Hiking to the Waterfalls

Hiking to the Waterfalls

So we checked into the$180 a night Sunbird Hotel on the owner of the cottages tab since it was their fault for overbooking.  We weren’t very impressed with the hotel.  They charged high American prices and paid Malawian wages, so I’m sure their balance sheet looks quite nice.  The service wasn’t that great, but the room was clean and we got to watch TV for the first time in three months!  There was a Malawian sitcom that took place in a village on TV, so we had to watch that for a bit.  Pure entertainment.  The travel company also paid for our dinner and bar tab, so that was a plus.  This was the first time we have stayed in a hotel since we’ve been in Africa, and we were reminded why we prefer a more local accommodation.

Waterfalls

The next morning we packed up (again) and checked out of the hotel.  Before we left we decided to rent some mountain bikes from Sunbird Hotel to explore the mountain.  Little did we know, this was an extremely bad decision.  We took our rented bikes and set out on a trail.  For almost two hours we were going straight uphill on a road that you had to have four-wheel drive to get up!  We had to walk a lot of the way since the handlebars on Andrews bike kept rotating and my gears wouldn’t change.  By the time we made it up the hill my legs were shaking and we were drenched in sweat.  We ran out of water at the top and by then we were more than ready to get back.  The views almost made up for the fact that my entire body felt like it was broken.   Unfortunately for us, the way down wasn’t much easier.  The brakes on my bike didn’t work very well, so that forced us to walk a lot of the way.  (By the way, this is the second time in two weeks I’ve been quite sure that the mode of transportation that I have been on was going to kill me.  See last post concerning the boat ride and hippos.)  By the time we got down the mountain I was literally on the verge of tears.  I would consider Andrew and I pretty active people…we love to bike ride, run, swim, work out…Basically, we aren’t wimps!  But this mountain biking left both of us never wanting to see a bike ever again.

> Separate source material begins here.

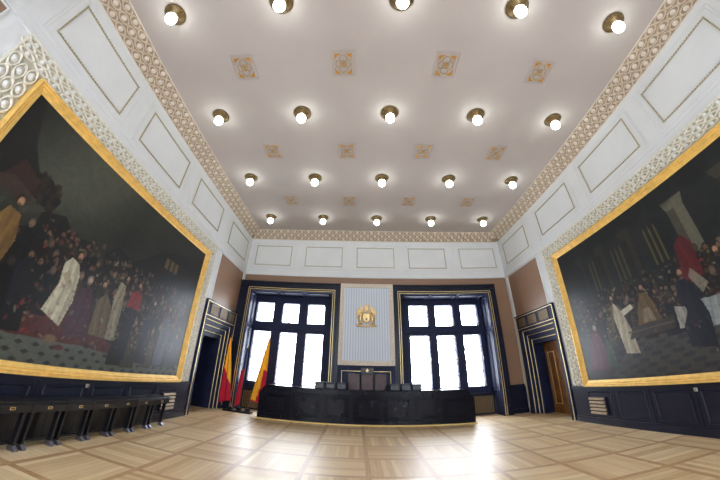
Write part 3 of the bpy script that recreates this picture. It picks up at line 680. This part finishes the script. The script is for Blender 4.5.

Toughest mountain biking of our lives

The second night of our displacement, the owner of the cottage had arranged (and luckily, paid) for us to stay at a nearby campsite owned by an Italian couple.  Basically, we were camping at an Italian restaurant called Bella Rosa.  A very good Italian restaurant I might add!  We stayed in a tent on site and they had bathrooms and showers and everything for us to use, so it was like a normal campsite that just happened to come with a fantastic dining experience!  We were starved and traumatized after our biking, so we sat down and ordered lunch as soon as we got there.  I ordered tortellini and it was easily the best food I’ve had since I have been in Africa.  Andrew got crocodile spaghetti and we both agreed it was good!  I don’t really like to eat meat for ethical reasons, but I also really like to eat meat for taste reasons.  Yep, I’m conflicted.  Andrew was pretty proud of me for eating crocodile after he convinced me that they are not endangered by any means.  We also ordered croc bites as an appetizer for our dinner later that night!  After finishing up our lunch, we sat on the porch and looked over the beautiful plateau and read and talked.  The owner of the cottage who had royally screwed up our plans had told the owner of Bella Rosa that they were paying for our dinner, accommodation, and a bottle of wine.  The Italian owner selected the most expensive wine he had and set it on our table!   Not a bad way to spend the day.

Beautiful Zomba View

After a crazy weekend that forced us both to just go with the flow and stay positive and be in the moment, we were able to finally relax and just enjoy ourselves and the view.  This was definitely one of those weekends that you have to look back and laugh at.  Africa always keeps us on our toes and it is always an adventure.  I’m not sure how I am going to adjust back to normal American life, with all of its luxuries and predictability.  I have learned so much from Africa and from the people we’ve been blessed to meet along the way.  More and more I realize that God has a plan, unique to each of us, and when we stop making plans and start trusting, that’s when we can really see Him work.